§ Material:
╭──

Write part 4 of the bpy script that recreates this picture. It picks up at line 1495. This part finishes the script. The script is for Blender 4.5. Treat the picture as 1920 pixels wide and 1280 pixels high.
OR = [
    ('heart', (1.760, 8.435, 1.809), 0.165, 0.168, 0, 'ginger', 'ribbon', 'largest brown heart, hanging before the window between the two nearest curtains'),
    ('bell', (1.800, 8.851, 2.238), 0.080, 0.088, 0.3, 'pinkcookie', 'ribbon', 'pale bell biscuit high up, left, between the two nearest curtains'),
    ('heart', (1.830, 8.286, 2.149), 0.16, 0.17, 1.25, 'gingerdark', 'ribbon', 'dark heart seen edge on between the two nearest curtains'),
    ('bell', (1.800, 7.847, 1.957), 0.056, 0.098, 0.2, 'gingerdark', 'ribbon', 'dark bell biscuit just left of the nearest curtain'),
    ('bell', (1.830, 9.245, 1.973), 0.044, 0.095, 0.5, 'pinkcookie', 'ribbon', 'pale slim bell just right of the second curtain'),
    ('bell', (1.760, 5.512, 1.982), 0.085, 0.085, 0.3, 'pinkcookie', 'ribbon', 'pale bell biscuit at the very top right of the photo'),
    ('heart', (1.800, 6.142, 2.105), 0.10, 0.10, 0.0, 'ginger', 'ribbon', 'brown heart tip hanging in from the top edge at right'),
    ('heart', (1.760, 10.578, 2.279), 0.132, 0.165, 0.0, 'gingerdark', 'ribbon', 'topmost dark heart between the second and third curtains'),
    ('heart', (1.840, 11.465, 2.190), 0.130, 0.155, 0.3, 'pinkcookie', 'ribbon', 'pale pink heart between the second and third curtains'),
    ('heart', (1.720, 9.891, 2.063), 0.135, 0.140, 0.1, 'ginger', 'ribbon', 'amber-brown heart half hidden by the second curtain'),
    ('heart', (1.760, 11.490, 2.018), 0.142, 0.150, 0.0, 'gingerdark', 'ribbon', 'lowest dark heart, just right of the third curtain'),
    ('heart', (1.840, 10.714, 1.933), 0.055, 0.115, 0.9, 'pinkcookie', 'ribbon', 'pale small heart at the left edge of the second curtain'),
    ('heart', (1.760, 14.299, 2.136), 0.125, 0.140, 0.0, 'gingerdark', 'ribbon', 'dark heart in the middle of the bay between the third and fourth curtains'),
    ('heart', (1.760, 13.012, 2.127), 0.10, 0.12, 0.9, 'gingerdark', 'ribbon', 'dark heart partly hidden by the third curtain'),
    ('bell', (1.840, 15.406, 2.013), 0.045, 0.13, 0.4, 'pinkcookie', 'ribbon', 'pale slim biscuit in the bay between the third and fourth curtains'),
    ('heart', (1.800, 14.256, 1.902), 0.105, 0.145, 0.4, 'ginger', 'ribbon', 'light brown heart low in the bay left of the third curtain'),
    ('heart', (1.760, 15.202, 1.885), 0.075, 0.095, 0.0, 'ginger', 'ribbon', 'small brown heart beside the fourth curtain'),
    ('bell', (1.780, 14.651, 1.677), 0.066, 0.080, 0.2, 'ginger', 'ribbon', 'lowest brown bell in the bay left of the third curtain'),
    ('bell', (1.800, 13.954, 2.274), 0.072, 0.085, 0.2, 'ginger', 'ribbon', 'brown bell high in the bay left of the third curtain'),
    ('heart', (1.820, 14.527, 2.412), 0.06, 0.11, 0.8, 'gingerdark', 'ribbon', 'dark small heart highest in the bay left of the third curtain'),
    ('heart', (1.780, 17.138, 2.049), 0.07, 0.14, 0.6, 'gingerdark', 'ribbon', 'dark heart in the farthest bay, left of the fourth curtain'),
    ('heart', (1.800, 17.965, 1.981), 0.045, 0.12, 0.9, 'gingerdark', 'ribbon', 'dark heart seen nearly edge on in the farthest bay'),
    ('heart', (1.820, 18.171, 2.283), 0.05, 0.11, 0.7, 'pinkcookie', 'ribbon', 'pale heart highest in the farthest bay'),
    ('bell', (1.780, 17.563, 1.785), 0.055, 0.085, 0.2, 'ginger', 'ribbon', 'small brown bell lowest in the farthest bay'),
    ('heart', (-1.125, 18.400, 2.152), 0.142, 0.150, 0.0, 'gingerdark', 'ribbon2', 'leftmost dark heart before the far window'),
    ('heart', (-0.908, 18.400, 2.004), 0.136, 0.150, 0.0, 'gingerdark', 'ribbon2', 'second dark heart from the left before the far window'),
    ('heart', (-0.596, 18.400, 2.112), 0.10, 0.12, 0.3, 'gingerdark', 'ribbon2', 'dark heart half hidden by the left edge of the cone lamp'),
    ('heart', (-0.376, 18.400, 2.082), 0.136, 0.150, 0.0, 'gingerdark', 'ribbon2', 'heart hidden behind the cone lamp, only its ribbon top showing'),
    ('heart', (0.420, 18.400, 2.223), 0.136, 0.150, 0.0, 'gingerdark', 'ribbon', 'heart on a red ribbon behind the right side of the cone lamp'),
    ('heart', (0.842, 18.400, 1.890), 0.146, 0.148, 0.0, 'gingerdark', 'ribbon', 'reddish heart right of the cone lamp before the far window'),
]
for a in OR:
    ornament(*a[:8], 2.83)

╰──

§ What is asked:
Repeat the material above exactly.

§ Correct output:
Write part 4 of the bpy script that recreates this picture. It picks up at line 1495. This part finishes the script. The script is for Blender 4.5. Treat the picture as 1920 pixels wide and 1280 pixels high.
OR = [
    ('heart', (1.760, 8.435, 1.809), 0.165, 0.168, 0, 'ginger', 'ribbon', 'largest brown heart, hanging before the window between the two nearest curtains'),
    ('bell', (1.800, 8.851, 2.238), 0.080, 0.088, 0.3, 'pinkcookie', 'ribbon', 'pale bell biscuit high up, left, between the two nearest curtains'),
    ('heart', (1.830, 8.286, 2.149), 0.16, 0.17, 1.25, 'gingerdark', 'ribbon', 'dark heart seen edge on between the two nearest curtains'),
    ('bell', (1.800, 7.847, 1.957), 0.056, 0.098, 0.2, 'gingerdark', 'ribbon', 'dark bell biscuit just left of the nearest curtain'),
    ('bell', (1.830, 9.245, 1.973), 0.044, 0.095, 0.5, 'pinkcookie', 'ribbon', 'pale slim bell just right of the second curtain'),
    ('bell', (1.760, 5.512, 1.982), 0.085, 0.085, 0.3, 'pinkcookie', 'ribbon', 'pale bell biscuit at the very top right of the photo'),
    ('heart', (1.800, 6.142, 2.105), 0.10, 0.10, 0.0, 'ginger', 'ribbon', 'brown heart tip hanging in from the top edge at right'),
    ('heart', (1.760, 10.578, 2.279), 0.132, 0.165, 0.0, 'gingerdark', 'ribbon', 'topmost dark heart between the second and third curtains'),
    ('heart', (1.840, 11.465, 2.190), 0.130, 0.155, 0.3, 'pinkcookie', 'ribbon', 'pale pink heart between the second and third curtains'),
    ('heart', (1.720, 9.891, 2.063), 0.135, 0.140, 0.1, 'ginger', 'ribbon', 'amber-brown heart half hidden by the second curtain'),
    ('heart', (1.760, 11.490, 2.018), 0.142, 0.150, 0.0, 'gingerdark', 'ribbon', 'lowest dark heart, just right of the third curtain'),
    ('heart', (1.840, 10.714, 1.933), 0.055, 0.115, 0.9, 'pinkcookie', 'ribbon', 'pale small heart at the left edge of the second curtain'),
    ('heart', (1.760, 14.299, 2.136), 0.125, 0.140, 0.0, 'gingerdark', 'ribbon', 'dark heart in the middle of the bay between the third and fourth curtains'),
    ('heart', (1.760, 13.012, 2.127), 0.10, 0.12, 0.9, 'gingerdark', 'ribbon', 'dark heart partly hidden by the third curtain'),
    ('bell', (1.840, 15.406, 2.013), 0.045, 0.13, 0.4, 'pinkcookie', 'ribbon', 'pale slim biscuit in the bay between the third and fourth curtains'),
    ('heart', (1.800, 14.256, 1.902), 0.105, 0.145, 0.4, 'ginger', 'ribbon', 'light brown heart low in the bay left of the third curtain'),
    ('heart', (1.760, 15.202, 1.885), 0.075, 0.095, 0.0, 'ginger', 'ribbon', 'small brown heart beside the fourth curtain'),
    ('bell', (1.780, 14.651, 1.677), 0.066, 0.080, 0.2, 'ginger', 'ribbon', 'lowest brown bell in the bay left of the third curtain'),
    ('bell', (1.800, 13.954, 2.274), 0.072, 0.085, 0.2, 'ginger', 'ribbon', 'brown bell high in the bay left of the third curtain'),
    ('heart', (1.820, 14.527, 2.412), 0.06, 0.11, 0.8, 'gingerdark', 'ribbon', 'dark small heart highest in the bay left of the third curtain'),
    ('heart', (1.780, 17.138, 2.049), 0.07, 0.14, 0.6, 'gingerdark', 'ribbon', 'dark heart in the farthest bay, left of the fourth curtain'),
    ('heart', (1.800, 17.965, 1.981), 0.045, 0.12, 0.9, 'gingerdark', 'ribbon', 'dark heart seen nearly edge on in the farthest bay'),
    ('heart', (1.820, 18.171, 2.283), 0.05, 0.11, 0.7, 'pinkcookie', 'ribbon', 'pale heart highest in the farthest bay'),
    ('bell', (1.780, 17.563, 1.785), 0.055, 0.085, 0.2, 'ginger', 'ribbon', 'small brown bell lowest in the farthest bay'),
    ('heart', (-1.125, 18.400, 2.152), 0.142, 0.150, 0.0, 'gingerdark', 'ribbon2', 'leftmost dark heart before the far window'),
    ('heart', (-0.908, 18.400, 2.004), 0.136, 0.150, 0.0, 'gingerdark', 'ribbon2', 'second dark heart from the left before the far window'),
    ('heart', (-0.596, 18.400, 2.112), 0.10, 0.12, 0.3, 'gingerdark', 'ribbon2', 'dark heart half hidden by the left edge of the cone lamp'),
    ('heart', (-0.376, 18.400, 2.082), 0.136, 0.150, 0.0, 'gingerdark', 'ribbon2', 'heart hidden behind the cone lamp, only its ribbon top showing'),
    ('heart', (0.420, 18.400, 2.223), 0.136, 0.150, 0.0, 'gingerdark', 'ribbon', 'heart on a red ribbon behind the right side of the cone lamp'),
    ('heart', (0.842, 18.400, 1.890), 0.146, 0.148, 0.0, 'gingerdark', 'ribbon', 'reddish heart right of the cone lamp before the far window'),
]
for a in OR:
    ornament(*a[:8], 2.83)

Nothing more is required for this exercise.